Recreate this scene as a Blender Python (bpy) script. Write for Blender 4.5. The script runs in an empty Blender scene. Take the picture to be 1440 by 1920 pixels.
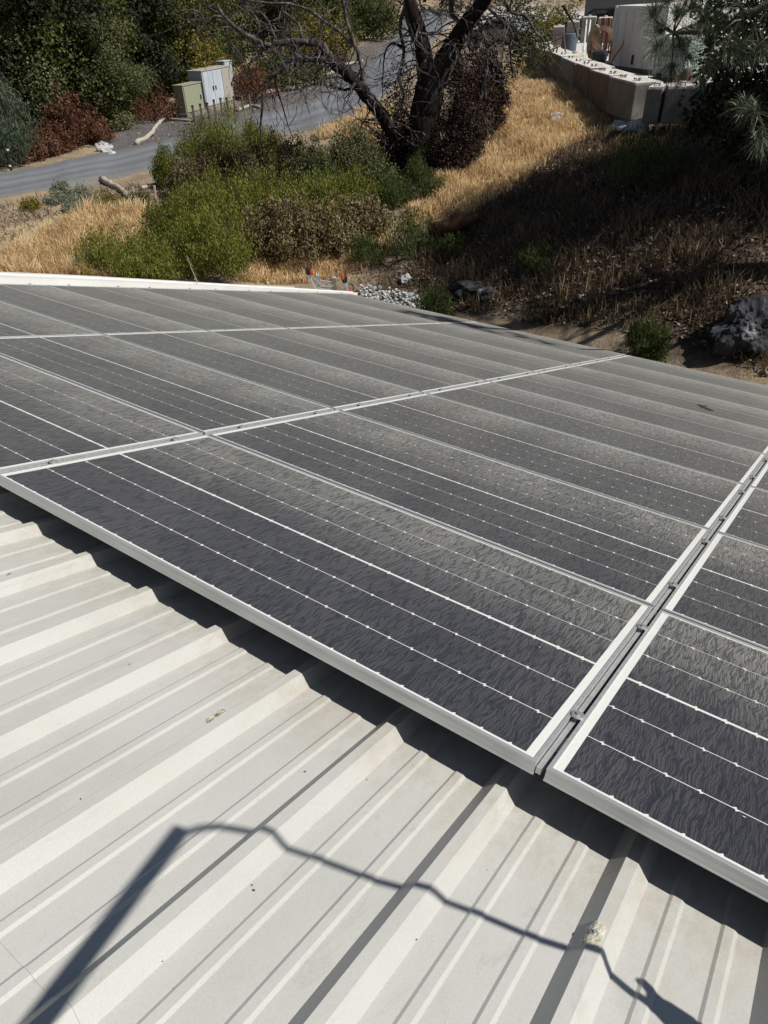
import bpy, bmesh, math, random
import numpy as np
from mathutils import Vector, Matrix, noise

random.seed(7); rng = np.random.default_rng(7)
R = math.radians
scene = bpy.context.scene
col = scene.collection

# ------------------------------------------------------------ camera
CAM = np.array([2.3764, -0.8936, 1.3573])
ROT = np.array([[0.81814, 0.32213, -0.47631], [0.57394, -0.5081, 0.6422], [-0.03514, -0.79879, -0.60059]])
FPX = 1328.1
cd = bpy.data.cameras.new('camera'); cam = bpy.data.objects.new('camera', cd); col.objects.link(cam)
m = Matrix([[ROT[i, 0], -ROT[i, 1], -ROT[i, 2], CAM[i]] for i in range(3)] + [[0, 0, 0, 1]])
cam.matrix_world = m
cd.sensor_fit = 'HORIZONTAL'; cd.sensor_width = 36; cd.lens = FPX / 1440 * 36
cd.clip_start = 0.05; cd.clip_end = 2000
scene.camera = cam
# ------------------------------------------------------------ light
SUN = Vector((0.5981, 0.1765, 0.7818)).normalized()
world = bpy.data.worlds.new('World'); scene.world = world; world.use_nodes = True
wn = world.node_tree; bg = wn.nodes['Background']
sky = wn.nodes.new('ShaderNodeTexSky'); sky.sky_type = 'NISHITA'; sky.sun_disc = False
sky.sun_elevation = math.asin(SUN.z); sky.sun_rotation = math.atan2(SUN.x, SUN.y)
sky.air_density = 1.0; sky.dust_density = 0.6; sky.ozone_density = 1.5
wn.links.new(sky.outputs[0], bg.inputs[0]); bg.inputs[1].default_value = 0.05
sd = bpy.data.lights.new('sun', 'SUN'); sun = bpy.data.objects.new('sun', sd); col.objects.link(sun)
sd.energy = 5.0; sd.angle = R(0.53); sd.color = (1.0, 0.965, 0.91)
sun.rotation_euler = SUN.to_track_quat('Z', 'Y').to_euler(); sun.location = (0, 0, 30)
vs = scene.view_settings
vs.view_transform = 'Standard'; vs.look = 'None'; vs.exposure = -0.12; vs.gamma = 1; vs.use_curve_mapping = False
scene.render.engine = 'CYCLES'
scene.cycles.transparent_max_bounces = 8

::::

What you have to do - Output all of the data exactly as it stands, minus any images.

Solution below -
Recreate this scene as a Blender Python (bpy) script. Write for Blender 4.5. The script runs in an empty Blender scene. Take the picture to be 1440 by 1920 pixels.
import bpy, bmesh, math, random
import numpy as np
from mathutils import Vector, Matrix, noise

random.seed(7); rng = np.random.default_rng(7)
R = math.radians
scene = bpy.context.scene
col = scene.collection

# ------------------------------------------------------------ camera
CAM = np.array([2.3764, -0.8936, 1.3573])
ROT = np.array([[0.81814, 0.32213, -0.47631], [0.57394, -0.5081, 0.6422], [-0.03514, -0.79879, -0.60059]])
FPX = 1328.1
cd = bpy.data.cameras.new('camera'); cam = bpy.data.objects.new('camera', cd); col.objects.link(cam)
m = Matrix([[ROT[i, 0], -ROT[i, 1], -ROT[i, 2], CAM[i]] for i in range(3)] + [[0, 0, 0, 1]])
cam.matrix_world = m
cd.sensor_fit = 'HORIZONTAL'; cd.sensor_width = 36; cd.lens = FPX / 1440 * 36
cd.clip_start = 0.05; cd.clip_end = 2000
scene.camera = cam
# ------------------------------------------------------------ light
SUN = Vector((0.5981, 0.1765, 0.7818)).normalized()
world = bpy.data.worlds.new('World'); scene.world = world; world.use_nodes = True
wn = world.node_tree; bg = wn.nodes['Background']
sky = wn.nodes.new('ShaderNodeTexSky'); sky.sky_type = 'NISHITA'; sky.sun_disc = False
sky.sun_elevation = math.asin(SUN.z); sky.sun_rotation = math.atan2(SUN.x, SUN.y)
sky.air_density = 1.0; sky.dust_density = 0.6; sky.ozone_density = 1.5
wn.links.new(sky.outputs[0], bg.inputs[0]); bg.inputs[1].default_value = 0.05
sd = bpy.data.lights.new('sun', 'SUN'); sun = bpy.data.objects.new('sun', sd); col.objects.link(sun)
sd.energy = 5.0; sd.angle = R(0.53); sd.color = (1.0, 0.965, 0.91)
sun.rotation_euler = SUN.to_track_quat('Z', 'Y').to_euler(); sun.location = (0, 0, 30)
vs = scene.view_settings
vs.view_transform = 'Standard'; vs.look = 'None'; vs.exposure = -0.12; vs.gamma = 1; vs.use_curve_mapping = False
scene.render.engine = 'CYCLES'
scene.cycles.transparent_max_bounces = 8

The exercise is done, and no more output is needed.